Bras de fer en vue entre Bercy et la Défense au sujet du financement de l’opération Sentinelle

Afin de renforcer le plan Vigipirate après les attaques terroristes des 7 et 9 janvier, plus de 10.000 militaires ont été déployés sur le territoire national dans le cadre de l’opération Sentinelle. Et cela afin de surveiller et de protéger les lieux sensibles.

Le 11 mars, le président Hollande, estimant la menace terroriste « élevée », a annoncé la poursuite de « l’engagement des armées sur le territoire nationale à hauteur de 10.000 militaires en soutien des forces de sécurité du ministère de l’Intérieur » au moins jusqu’à l’été prochain.

Outre le fait que cette mobilisation dans la durée va au-delà du contrat opérationnel des armées, la question du financement de cette opération intérieure (OPINT) se pose. Lors d’une audition à l’Assemblée nationale, le 3 mars dernier, le ministre de la Défense, Jean-Yves Le Drian, a une nouvelle fois indiqué que son coût est de 1 million d’euros par jour. Ce qui, sur 6 mois, revient à 180 millions d’euros au minimum.

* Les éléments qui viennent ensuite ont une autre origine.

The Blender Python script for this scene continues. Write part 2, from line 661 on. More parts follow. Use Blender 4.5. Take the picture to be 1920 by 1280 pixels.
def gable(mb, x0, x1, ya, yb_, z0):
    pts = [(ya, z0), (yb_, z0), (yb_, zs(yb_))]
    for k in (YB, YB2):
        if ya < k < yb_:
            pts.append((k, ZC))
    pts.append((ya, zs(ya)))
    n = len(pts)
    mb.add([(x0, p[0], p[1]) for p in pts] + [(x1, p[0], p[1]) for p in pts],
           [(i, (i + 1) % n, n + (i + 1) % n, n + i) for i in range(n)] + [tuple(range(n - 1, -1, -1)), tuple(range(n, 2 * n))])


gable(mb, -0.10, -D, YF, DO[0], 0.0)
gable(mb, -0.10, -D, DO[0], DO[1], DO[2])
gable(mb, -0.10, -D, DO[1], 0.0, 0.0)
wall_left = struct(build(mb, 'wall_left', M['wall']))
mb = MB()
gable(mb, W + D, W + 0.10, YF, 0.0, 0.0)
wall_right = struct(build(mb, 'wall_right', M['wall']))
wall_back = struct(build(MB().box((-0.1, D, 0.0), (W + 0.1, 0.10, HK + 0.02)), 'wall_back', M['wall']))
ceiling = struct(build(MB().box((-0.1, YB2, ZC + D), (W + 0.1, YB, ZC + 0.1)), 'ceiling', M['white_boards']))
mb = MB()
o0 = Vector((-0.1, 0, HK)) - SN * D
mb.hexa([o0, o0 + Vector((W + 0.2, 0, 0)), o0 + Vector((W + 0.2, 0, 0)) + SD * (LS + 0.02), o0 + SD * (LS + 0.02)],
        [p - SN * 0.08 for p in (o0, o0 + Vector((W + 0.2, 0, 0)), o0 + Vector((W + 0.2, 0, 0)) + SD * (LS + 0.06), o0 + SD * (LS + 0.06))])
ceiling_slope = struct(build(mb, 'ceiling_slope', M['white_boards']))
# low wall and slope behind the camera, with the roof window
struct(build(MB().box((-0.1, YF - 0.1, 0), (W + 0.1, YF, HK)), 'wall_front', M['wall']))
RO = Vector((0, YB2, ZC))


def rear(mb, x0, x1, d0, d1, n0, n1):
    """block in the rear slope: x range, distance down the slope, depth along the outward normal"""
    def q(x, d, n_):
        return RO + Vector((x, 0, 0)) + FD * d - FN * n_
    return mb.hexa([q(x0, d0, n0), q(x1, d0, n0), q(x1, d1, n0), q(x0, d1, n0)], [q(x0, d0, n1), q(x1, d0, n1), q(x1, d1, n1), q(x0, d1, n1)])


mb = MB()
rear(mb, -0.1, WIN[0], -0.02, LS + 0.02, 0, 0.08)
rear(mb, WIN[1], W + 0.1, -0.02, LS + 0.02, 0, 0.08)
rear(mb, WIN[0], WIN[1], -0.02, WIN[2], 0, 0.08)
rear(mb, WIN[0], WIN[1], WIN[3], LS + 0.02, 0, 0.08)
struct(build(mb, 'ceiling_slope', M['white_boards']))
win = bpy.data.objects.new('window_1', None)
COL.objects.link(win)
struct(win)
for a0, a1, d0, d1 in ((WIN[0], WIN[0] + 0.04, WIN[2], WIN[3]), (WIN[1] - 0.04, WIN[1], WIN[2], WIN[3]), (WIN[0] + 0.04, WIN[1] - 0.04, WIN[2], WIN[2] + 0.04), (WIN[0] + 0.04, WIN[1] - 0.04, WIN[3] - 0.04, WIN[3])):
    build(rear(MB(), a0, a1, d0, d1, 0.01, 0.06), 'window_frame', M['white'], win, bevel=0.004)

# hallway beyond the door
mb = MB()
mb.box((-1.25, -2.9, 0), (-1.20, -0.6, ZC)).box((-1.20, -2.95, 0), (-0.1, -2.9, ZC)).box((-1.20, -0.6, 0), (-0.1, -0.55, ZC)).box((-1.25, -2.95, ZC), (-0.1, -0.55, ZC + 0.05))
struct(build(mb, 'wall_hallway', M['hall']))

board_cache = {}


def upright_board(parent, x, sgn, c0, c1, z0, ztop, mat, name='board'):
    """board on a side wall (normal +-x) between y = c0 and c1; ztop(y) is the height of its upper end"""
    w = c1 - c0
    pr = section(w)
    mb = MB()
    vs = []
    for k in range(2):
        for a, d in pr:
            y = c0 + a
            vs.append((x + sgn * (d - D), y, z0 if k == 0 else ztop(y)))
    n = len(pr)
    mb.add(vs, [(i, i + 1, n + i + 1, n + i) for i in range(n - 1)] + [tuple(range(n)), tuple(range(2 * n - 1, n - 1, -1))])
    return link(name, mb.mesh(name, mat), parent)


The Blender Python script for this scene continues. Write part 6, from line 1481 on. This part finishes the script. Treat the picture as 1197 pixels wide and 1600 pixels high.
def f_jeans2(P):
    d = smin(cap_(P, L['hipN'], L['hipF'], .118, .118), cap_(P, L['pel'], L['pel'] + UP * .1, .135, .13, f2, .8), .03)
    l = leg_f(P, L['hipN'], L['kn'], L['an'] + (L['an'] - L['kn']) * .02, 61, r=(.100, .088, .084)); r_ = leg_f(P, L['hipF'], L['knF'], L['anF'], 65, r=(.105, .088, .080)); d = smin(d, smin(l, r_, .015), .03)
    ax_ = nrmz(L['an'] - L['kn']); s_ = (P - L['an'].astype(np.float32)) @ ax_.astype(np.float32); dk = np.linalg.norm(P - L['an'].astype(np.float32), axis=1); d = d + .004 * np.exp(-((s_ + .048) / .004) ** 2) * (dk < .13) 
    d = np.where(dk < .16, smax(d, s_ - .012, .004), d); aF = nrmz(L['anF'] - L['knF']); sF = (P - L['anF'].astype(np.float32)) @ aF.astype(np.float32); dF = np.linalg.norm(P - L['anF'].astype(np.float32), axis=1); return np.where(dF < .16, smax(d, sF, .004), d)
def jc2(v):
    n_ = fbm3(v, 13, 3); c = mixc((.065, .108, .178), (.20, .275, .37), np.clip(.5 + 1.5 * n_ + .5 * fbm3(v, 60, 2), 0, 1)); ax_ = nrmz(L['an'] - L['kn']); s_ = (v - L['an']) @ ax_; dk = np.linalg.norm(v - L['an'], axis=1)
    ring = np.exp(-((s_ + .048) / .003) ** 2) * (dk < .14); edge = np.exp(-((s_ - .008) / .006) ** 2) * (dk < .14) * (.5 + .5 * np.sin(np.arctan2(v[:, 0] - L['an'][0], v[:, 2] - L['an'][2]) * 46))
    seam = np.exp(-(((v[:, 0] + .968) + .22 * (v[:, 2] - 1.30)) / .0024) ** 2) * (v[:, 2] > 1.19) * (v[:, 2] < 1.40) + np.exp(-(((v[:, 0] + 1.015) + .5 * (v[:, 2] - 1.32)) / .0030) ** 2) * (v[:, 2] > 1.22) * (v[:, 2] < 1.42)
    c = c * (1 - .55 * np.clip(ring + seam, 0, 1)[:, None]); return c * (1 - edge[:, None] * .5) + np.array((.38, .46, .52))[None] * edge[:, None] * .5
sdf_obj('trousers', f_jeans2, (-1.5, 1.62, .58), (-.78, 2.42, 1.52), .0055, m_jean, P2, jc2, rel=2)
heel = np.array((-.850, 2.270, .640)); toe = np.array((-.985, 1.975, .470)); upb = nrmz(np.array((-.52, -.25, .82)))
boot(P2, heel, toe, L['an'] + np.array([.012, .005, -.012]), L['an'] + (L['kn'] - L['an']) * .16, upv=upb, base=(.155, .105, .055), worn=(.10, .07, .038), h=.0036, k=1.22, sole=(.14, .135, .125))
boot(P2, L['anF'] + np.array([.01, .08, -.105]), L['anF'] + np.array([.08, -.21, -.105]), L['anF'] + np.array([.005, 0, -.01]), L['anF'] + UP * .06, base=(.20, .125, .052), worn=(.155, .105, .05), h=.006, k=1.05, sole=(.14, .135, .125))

Le budget de la Défense prévoit une enveloppe pour financer les OPINT. Son montant est modeste puisqu’il s’élève à 11 millions d’euros par an. Il s’agit essentiellement de couvrir les frais liés à Vigipirate en temps normal. D’où la question de savoir qui va combler la différence.

La semaine passée, le ministre du Budget, Michel Sapin, a estimé que c’était au ministère de la Défense de mettre la main à la poche. Il « a, en 2015, les moyens de faire face à des dépenses supplémentaires, qui ont été annoncées depuis le 1er janvier, je pense en particulier à la nécessité de maintenir à un haut niveau la mobilisation de nos armées. Ce qu’elles font dans des conditions exceptionnelles pour la protection de notre territoire indépendamment, bien sûr, de ce qui concerne les interventions extérieures. Donc de ce point de vue, s’il y a des dépenses supplémentaires en 2015, elles pourront être gagées par des économies », a-t-il affirmé, lors d’une audition devant la commission des Finances de l’Assemblée nationale.

On aurait pu s’attendre à ce qu’il y ait un financement interministériel pour financer les surcoûts générés par l’opération Sentinelle, comme c’est le cas quand ceux des opérations extérieures (OPEX) dépassent les 450 millions prévus dans le budget des armées.

En Belgique, où les militaires ont été sollicités de la même manière, quoique à une échelle moindre, la Défense a envoyé la facture au ministère de l’Intérieur…

Mais manifestement, ce n’est pas l’option envisagée par Bercy. Or, pour le ministre de la Défense, il faut voir l’opération Sentinelle comme une OPEX. Ce qui suppose que ses surcoûts soient pris en charge de la même manière que les interventions extérieures.

« Je vous confirme que son coût est bien d’environ un million par jour, compte tenu des dépenses liées aux primes, à l’alimentation, à l’hébergement et au MCO », a ainsi affirmé M. Le Drian aux députés. « Son statut d’opération militaire intérieure, OPINT, l’a fait rentrer dans la catégorie des OPEX +. Elle constitue selon moi une forme d’OPEX », a-t-il continué. « Je serai amené à mettre ces questions sur la table à la faveur de l’actualisation de la LPM [ndlr, Loi de programmation militaire] », a-t-il conclu.

Si le ministre des Finances pense que la Défense peut prendre à sa charge les surcoûts de l’opération Sentinelle, c’est qu’il estime que la baisse du prix du pétrole lui donne la marge de manoeuvre nécessaire. Or, pour M. Le Drian, les sommes économisées doivent servir… à financer le maintien des 1.500 postes qui devaient être supprimés au sein des armées en 2015.

« La charge supplémentaire induite par les 1 500 postes que le mouvement de moindre déflation préserve pour 2015 peut être intégrée dans le budget, compte tenu des baisses du coût du carburant et de certains effets déflateurs », a-t-il ainsi fait valoir.